Things I Think About When I Should be Falling Asleep

I feel bad when I buy those picture frames with all the holes in them. You know, the collage frames?  I almost don’t want to take the insert out with the models on it because those people look so happy in those pictures.  One time I inserted my own pictures over the models and left two of the models in there to see if anyone would notice.  I almost wanted those pretty people to be in my family.

When I got to the grocery store I cannot resist the compulsion to rearrange the spices either in Alphabetical order or in the order of Scarborough Faire. You know, Parsley, Sage, Rosemary and Thyme?  This year, I grew them in my garden like that.  I’m not kidding, either.

For the love of all that is good and holy, Please use YOU’RE for YOU ARE and THEY’RE for THEY ARE.  I know it’s OCD (or CDO, in the right order) but it makes me insane.

People who abuse animals and children are psychopaths and must be put into a boiling pit of lava.  That is all.

I’m wearing the Star Trek costume that I made nearly twenty years ago for Halloween tomorrow.  I had to let it out a bunch make a few minor alterations but I am happy it still fit, considering I’m twenty-five pounds more to love.

My husband is wearing his usual, “This IS my costume” tee-shirt.  He’s very festive like that.  He also has a shirt that says, “Bah Humbug!”

I think Halloween parades and parties at schools are dumb. In fact, I think all school parties are dumb. There, I said it. I wish they didn’t have them.  Halloween is my ABSOSMURFLY favorite celebration, but it is absurd that they take an entire freaking school day for this.  Just sayin’.  Celebrations and Holidays belong at home.  Including that “Winter Holiday” party that we have.  Sheesh.

I think the food in the school cafeteria leaves very much to be desired but I let my boy buy it anyway because HE EATS IT and even eats the fruits and veggies sometimes.  Last week, when I asked him to please take the fruit (because I heard that the cafeteria people were not allowed by the gov’t (this is true) to force kids to take anything), he answered, “But MOM!  It has high-fructose corn syrup in it!  I’m not eating that!”  That’s my boy.

When I take my son shopping with me, he makes sure I stick to an imaginary $100 budget that his father thinks we should stick to.  So he stands there adding it all up in his head, makes me put things back and stands at the register and says, “$101!  PUT SOMETHING BACK!”  Because, you know, I want my husband to go shopping with me.  Sheesh.

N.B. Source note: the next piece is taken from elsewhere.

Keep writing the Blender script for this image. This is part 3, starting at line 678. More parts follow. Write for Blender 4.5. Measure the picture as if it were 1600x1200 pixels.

The first place I gain weight is in my arse.  The last place I gain it is in my girls.  The first place I lose weight is in my girls. The last place I lose it is in my arse. Ironical, isn’t it?

Every time I hear a song now I think about whether or not to put it on my iPod if it has a good running beat. As in, for when I go running.  I’m hooked.

Death By Chocolate ice cream from the PSU creamery apparently has magical sore throat healing powers. It also can solve the current economic crisis, third-world hunger and can cure rickets (that part is true).


Responses

  1. Bit is going as Spock, I keep threatening to put a sign on his back that says, “Vulcans the first autistics in space.”